Sunday, July 5, 2015

My Musings on Jurassic Park

A few weeks ago, after seeing Jurassic World, I posted this on facebook:
I thought that movie was going to give me "Chris Pratt, raptor whisperer" but instead it gave me something even better "Chris Pratt, positive reinforcement raptor clicker trainer." Swoon.

Now I have seen the movie a second time and have a more solid opinion formed.  I would like to expand on that Facebook post a little bit.  Last month, in anticipation of seeing Jurassic World, I sat down and watched all 3 of the other Jurassic Park movies.  Me and my husband are such big fans, I was way, way, into dinosaurs when the first one came out and I remember going to see it in the theater and thinking it was just the coolest thing.  I am so glad we re-watched them going into Jurassic World, not because any of that previous plot really mattered in regards to this new movie, but because it really made me think about how far we have come when it comes to how the scientific community views animals.
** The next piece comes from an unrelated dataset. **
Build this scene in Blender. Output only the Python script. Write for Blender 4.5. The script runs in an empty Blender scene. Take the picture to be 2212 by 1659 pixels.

I had seen the previews of Chris Pratt hunting bigger dinosaurs with a pack of velociraptors and jumping into their pen pulling a move that I expected to be Caesar Milan like in his control of the dinosaurs.  I was excited for that more than anything else really.  Little did I know that the movie really was going to deliver something even better.  When I saw a movie star pull out a clicker and a bucket of meat I just about died of excitement.  Did I really just watch someone look cool controlling large, dangerous predators with POSITIVE REINFORCEMENT?  I did.  I did see that.  I also like that they almost ate him a few times, but that didn't really shake his trust of them.  He was always worried they were going to eat him so it wasn't much of a surprise.  Obviously there were a lot of inaccurate things because well, this IS Jurassic Park after all.  Besides the fact that there are dinosaurs walking around there were other things like the actual execution of the clicker training being a little off, also they do reinforce the alpha thing a little bit, I'm not sure that is totally inaccurate based on the imaginary group structure they gave the animals, but whatever.  As I walked out of the movie a friend of mine said "Maybe now people will think clicker training is totally bad-ass."  I hope so.

It seems to me that despite lots and lots of scientific evidence in the other direction that trainers alpha rolling dogs is getting more and more popular.  I am not saying I am beyond using whatever works for your particular dog, or there is only one way to train, but lets base these methods in modern, scientific fact.  As a positive reinforcement trainer I know I get criticized because in limited situations I am not beyond interrupting a behavior with something like a spray bottle, but that is a far cry from this constant punishment crap.  Come on people, every behavior is not explained with "they are trying to be your alpha" in fact most are not!  Even if your dog thinks they run your house alpha rolling them is not going to convince them otherwise.  Can't we see that positive reinforcement works?  Just yesterday me and my husband spent twenty minutes defending our position that Nova does not in fact think she is our "alpha."  Also Copley does not like rolling over at all, but I assure you the last thing he imagines is that he is my boss.  He dislikes being on his back because he has messed up sinuses from being a poorly thought out cross between a flat faced breed and who knows what else and whenever he is on his back he sneezes violently. The bottom line is we need more positive methods in the pop culture and this movie does that for sure.

One other thing I am curious about is wither the film makers were trying to make a connection to the Navy's dolphin program.  Owen, the trainer played by Chris Pratt, had recently come out of the Navy.  Were they implying that he had come from the dolphin program?  Also the raptor head pieces were very reminiscent of the ones that movies tend to portray on dolphins.  If that is the case it is very interesting to me that Owen was so against the militarization and exploitation of his raptors.  Food for thought for sure.